Recently, a man posted an all-kinds-of-crazy ad on Craigslist, offering his services as your new dog walker. It started with, “HEY RICH-DOG OWNERS” and only got better from there — or worse, if you were trying to hire a new dog walker. It reminded us wholly of Jean Ralphio from Parks and Recreation. It was a very fun read:
But, as with many things on the Internet, it was quickly revealed that the ad was not on the level. But it was on the level at one time! Yesterday, a man, Yahoo News Tech Editor Jason O. Gilbert, came forward and said that he wrote and posted the ad — four years ago. He said that he had no money and wanted a job. He said that the person who posted the ad last week is a sham, a fraud, a plagiarist.
Fine, whatever — nothing on the Internet is real. We get it. Bad dog-walking ad plagiarist.
What we want to know, as people with a professional interest in the effectiveness of insane dog-walking ads, is: How’d the ad do?
When I wrote the Craigslist dog-walking ad, I was fresh out of college and broke: staying on a friend’s couch in Queens, supplementing bowls of Ramen with peanut butter, brushing my teeth with 50-cent toothpaste, walking great distances to avoid paying for the subway. I wrote I WILL WALK YOUR DOG because I needed money, and I had heard that dog-walking in New York City was lucrative. So, in a maelstrom of adrenaline, I fired off a Craigslist ad offering my services to the well-coiffed one percent, in the hopes that some NYC dog owner with a sense of humor might see it, respect the jokes, and pay me a little cash to pet-sit.
And?
I received no dog-walking offers.
What? No! We can’t believe nobody wanted a dog walker who was not a weirdo art-school dropout, who would not jack your electronics or bathe in your foie gras or talk to your dog in sub-verbal communication, but who would be swagged out, make your dog’s nipples hard, eat your apple, and cry when he picks up your dog’s poop, wearing his letterman’s sweater, thinking your sidewalks are stupid and that your dog wants to have sex with him.
The ad did, however, get him a job in the media, a fact that still has several low-level Paris Review editors spinning in their graves, these four years later.

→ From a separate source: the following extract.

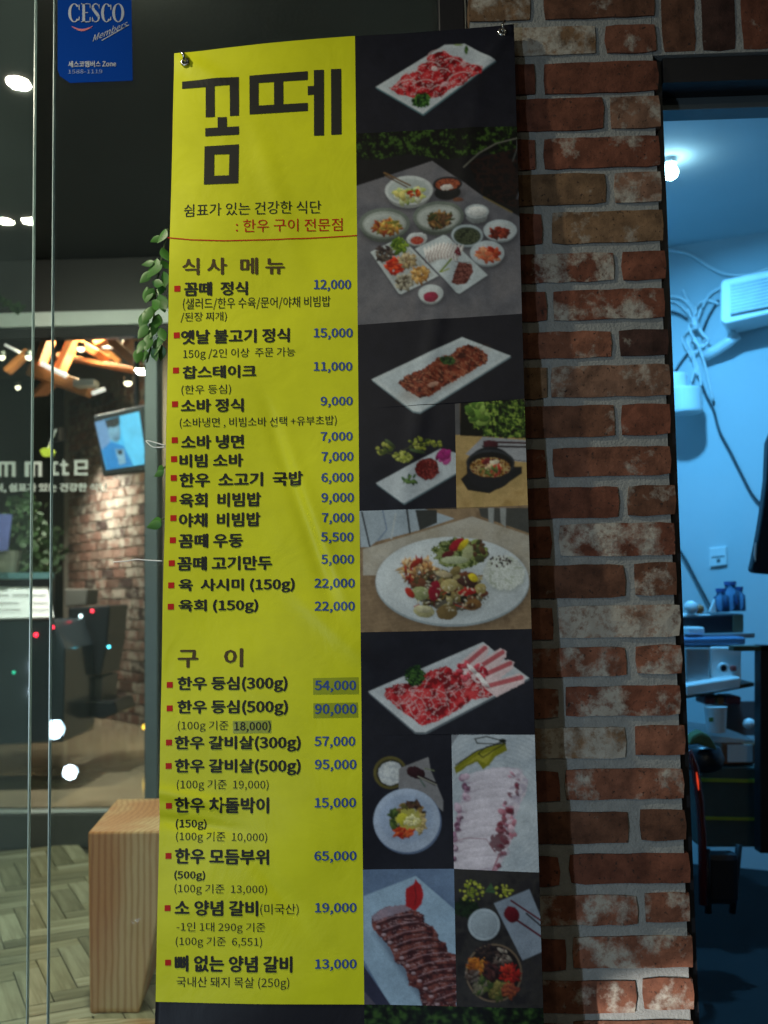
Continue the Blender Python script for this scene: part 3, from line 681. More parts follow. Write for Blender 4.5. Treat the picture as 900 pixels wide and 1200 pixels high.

First the ad appeared on Reddit, then the Daily What, then the Huffington Post, then the Someecards blog, and then Gilbert just put the damn thing on his resume, which got him an internship at Nerve and then a full-time job at HuffPo, all within two months after he posted the ad.
In short, his ad for dog walking got him a job at Huffington Post. Nice hire.
As for the guy who stole the four-year-old ad and posted it: What are you doing? Is this your life? Go do something else.